Proponents of force on the right found an unlikely ally in CNN's Christiane Amanpour, who denounced her fellow panelists on Thursday's edition of AC360 Later, saying America has a moral obligation to intervene.

"The president of the United States and the most moral country in the world based on the most moral principles in the world ... cannot allow this to go unchecked," Amanpour said angrily.

She later tweeted that her passion was based on "justice and the moral imperative," and she was trying to recall "America's proud history of now-forgotten humanitarian interventionalism."

A way out

Habeeb said horrific violence in Syria is nothing new. He cited the long history of the Assad family's use of extreme measures to enforce their control of the sharply divided country. The current president's father, Hafez al-Assad crushed a rebellion in 1982, and after laying siege to the city of Hama for weeks, massacred an estimated 20,000 people and razed the town flat with bulldozers.

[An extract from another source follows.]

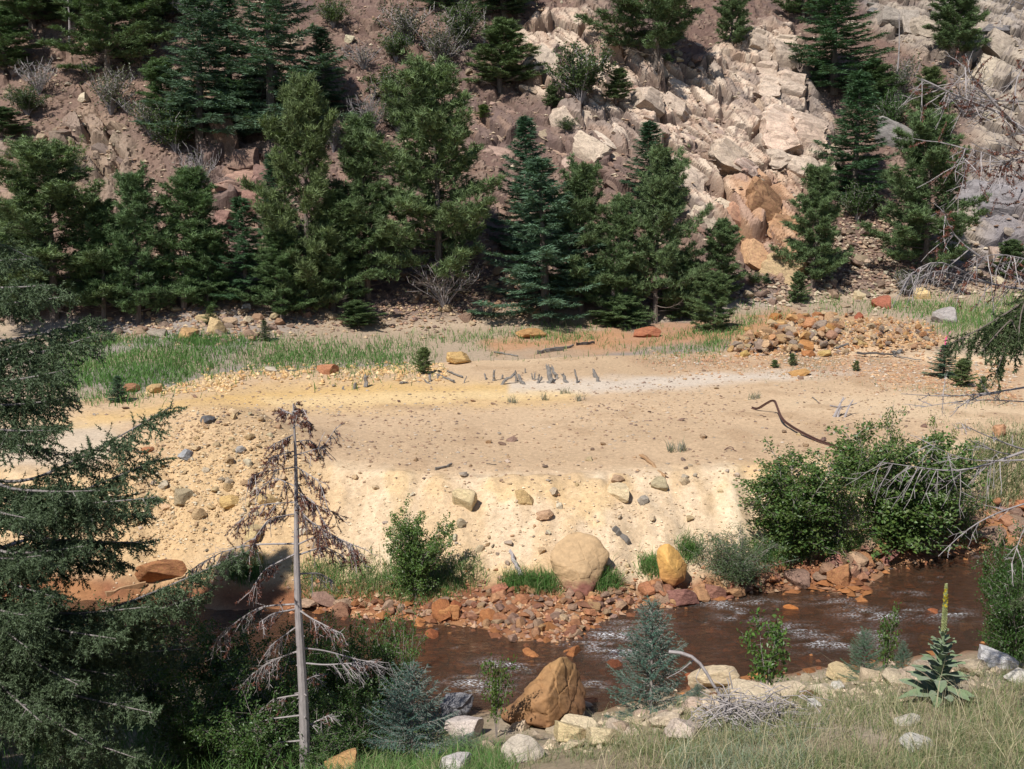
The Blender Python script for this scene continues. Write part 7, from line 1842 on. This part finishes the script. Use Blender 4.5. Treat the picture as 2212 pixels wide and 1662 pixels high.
# ------------------------------------------------------------------ mullein
def mullein():
    Y = 11.9
    b = np.array(py(2018, 1545, Y)); b[2] = gz(b[0], Y)
    top = np.array(py(2047, 1262, Y))
    t = thing("mullein", "tall mullein with broad felted leaves and a yellow flower spike", "plant", b)
    rng = np.random.default_rng(801)
    ax = top - b; H = np.linalg.norm(ax)
    m, nt, bs = nodes("mullein_leaf"); bs.inputs["Base Color"].default_value = (0.125, 0.205, 0.13, 1); bs.inputs["Roughness"].default_value = 0.8; bs.inputs["Sheen Weight"].default_value = 0.3
    nz = N(nt, "ShaderNodeTexNoise", Scale=18.0, Detail=4.0); tc = N(nt, "ShaderNodeTexCoord"); nt.links.new(tc.outputs["Object"], nz.inputs["Vector"])
    mx = N(nt, "ShaderNodeMix", data_type='RGBA'); nt.links.new(nz.outputs["Fac"], mx.inputs["Factor"]); mx.inputs["A"].default_value = (0.105, 0.155, 0.075, 1); mx.inputs["B"].default_value = (0.20, 0.265, 0.14, 1)
    nt.links.new(mx.outputs["Result"], bs.inputs["Base Color"])
    st = MB(); z = np.linspace(0, 1, 10)
    C = np.outer(z, ax) + np.stack([0.02 * np.sin(z * 4), 0 * z, 0 * z], -1)
    st.tube(C, np.linspace(0.022, 0.008, 10), 8)
    link("stem", st.mesh("mullein_stem", m), t)
    # flower spike: buds in dense spirals with some open yellow flowers
    sp, fl = MB(), MB()
    k = 0
    for s in np.linspace(0.60, 1.0, 210):
        a = k * 2.39996; k += 1
        p = np.array([np.interp(s, z, C[:, q]) for q in range(3)])
        r = 0.022 * (1 - 0.75 * ((s - 0.6) / 0.4) ** 1.5) + 0.004
        o = np.array([math.cos(a), math.sin(a), 0.35])
        c = p + o * r
        tgt, sc_ = (sp, rng.uniform(0.008, 0.014))
        if 0.80 < s < 0.97 and rng.random() < 0.25:
            tgt, sc_ = (fl, 0.016)
        th = np.arange(5) * 2 * math.pi / 5 + a
        s1 = unit(np.cross(o, [0, 0, 1.0])); s2 = np.cross(o, s1)
        ring = c[None] + sc_ * (np.cos(th)[:, None] * s1[None] + np.sin(th)[:, None] * s2[None])
        tgt.add(np.vstack([ring, (c + unit(o) * sc_ * 1.1)[None], (c - unit(o) * sc_)[None]]), [[q, (q + 1) % 5, 5] for q in range(5)] + [[(q + 1) % 5, q, 6] for q in range(5)], (0.34, 0.37, 0.16) if tgt is sp else (0.72, 0.56, 0.05))
    s_ = link("flower_spike", sp.mesh("mullein_buds", M['leaf']), t); link("flowers", fl.mesh("mullein_flowers", M['leaf']), s_)
    # leaves, each its own piece
    nl = 46; k = 0
    for i in range(nl):
        f = i / (nl - 1)
        s = 0.02 + 0.60 * f ** 1.15
        L = 0.46 * (1 - f) ** 0.8 + 0.075; W = L * 0.34
        a = k * 2.39996 + rng.uniform(-0.2, 0.2); k += 1
        el = R(24 + 30 * f + rng.uniform(-14, 12)) 
        p = np.array([np.interp(s, z, C[:, q]) for q in range(3)])
        o = np.array([math.cos(a), math.sin(a), 0.0]); sd = np.array([-math.sin(a), math.cos(a), 0.0])
        n = 8; tt = np.linspace(0, 1, n)
        mid = p[None] + np.outer(tt * L * math.cos(el), o) + np.outer(tt * L * math.sin(el) - 0.28 * L * tt ** 2.2, [0, 0, 1.0])
        wid = W * 0.5 * np.sin(np.clip(tt * 0.94 + 0.04, 0, 1) ** 0.8 * math.pi) ** 0.8 + 0.004
        up = np.array([0, 0, 1.0])
        wav = 0.012 * np.sin(tt * 9 + i) 
        V = np.stack([mid - np.outer(wid, sd) + np.outer(0.22 * wid + wav, up), mid - np.outer(wid * 0.5, sd) + np.outer(0.03 * wid, up), mid, mid + np.outer(wid * 0.5, sd) + np.outer(0.03 * wid, up), mid + np.outer(wid, sd) + np.outer(0.22 * wid - wav, up)], 1).reshape(-1, 3)
        F = [[r * 5 + c, r * 5 + c + 1, (r + 1) * 5 + c + 1, (r + 1) * 5 + c] for r in range(n - 1) for c in range(4)]
        me = mesh_np("mullein_leaf", V, F, m, None, True)
        link("leaf", me, t)
mullein()

# ------------------------------------------------------------------ dead brush on the near slope
def brush_pile():
    rng = np.random.default_rng(811)
    b = np.array(hit(1610, 1600))
    t = thing("dead_brush", "tangle of grey dead branches on the near grassy slope", "brush", b)
    def q(u, v, Y): return np.array(py(u, v, Y)) - b
    main = [([(1445, 1408), (1480, 1404), (1515, 1420), (1530, 1460), (1545, 1500), (1590, 1535), (1640, 1565), (1672, 1610), (1690, 1640)], 0.022), ([(1500, 1425), (1470, 1450), (1440, 1465)], 0.008), ([(1515, 1440), (1500, 1470), (1545, 1500)], 0.006), ([(1570, 1530), (1640, 1520), (1700, 1500), (1760, 1505), (1800, 1515)], 0.007), ([(1600, 1540), (1660, 1500), (1690, 1460)], 0.006), ([(1550, 1510), (1570, 1540), (1620, 1560)], 0.012), ([(1560, 1600), (1640, 1590), (1720, 1580)], 0.012)]
    for pts, r in main:
        P = limb_curve([q(u, v, 11.6 - 0.05 * i) for i, (u, v) in enumerate(pts)], 14)
        mb = MB(); mb.tube(P, np.linspace(r, r * 0.35, 14), 6)
        link("branch", mb.mesh("brush_branch", M['dead']), t)
    mb = MB()
    for k in range(420):
        u = rng.normal(1605, 52); v = rng.normal(1562, 30)
        P0 = q(u, v, 11.2 + rng.uniform(-0.3, 0.5))
        d = unit(rng.normal(size=3) * [1, 0.6, 0.5] + [0.3, 0, 0.1]); l = rng.uniform(0.15, 0.5)
        P = np.array([P0, P0 + d * l * 0.5 + rng.normal(size=3) * 0.03, P0 + d * l + [0, 0, -0.06]])
        P[:, 2] = np.maximum(P[:, 2], zlook(P[:, 0] + b[0], P[:, 1] + b[1]) - b[2] + 0.01)
        mb.tube(P, [0.008, 0.006, 0.003], 4, cap=False)
    link("twigs", mb.mesh("brush_twigs", M['dead']), t)
brush_pile()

"Is this just really worse than what his father did, killing 20,000 people and mowing a town down to the ground?" said Habeeb, who argues that poison gas is not a weapon of mass destruction.

"Chemical weapons are battlefield weapons," he said. "They are not weapons of mass destruction – we're not talking about something like Hiroshima, where there's a flash and 150,000 people are dead."

He pointed out that the talks with Russia could offer a way out that could keep things from getting wildly out of hand.

Russia has a legitimate interest in Syria, he said, with a military base in Tartus, which offers Russia its only access to the Mediterranean. It has supported the Assad family for more than 40 years because they have opposed Sunni fundamentalists, who despise Russia.

The Syrians quickly latched onto the idea of a settlement because it legitimizes Bashar Assad as the leader of the nation – his enemies don't regard him as legitimate president and consider him a religious heretic.

"It appears that they are serious," he said of Russia's diplomatic efforts. "Russia does not have an interest in a radicalized Syria being controlled by al-Qaeda or Sunni fundamentalists. It would keep Assad in power and could prevent Syria from turning into a Yemen or an Afghanistan.

"The Russian offer could get Obama out of a corner of his own making," Habeeb said. "Obama won't need to use force to maintain his credibility, and he could spin it to look his threat forced the agreement."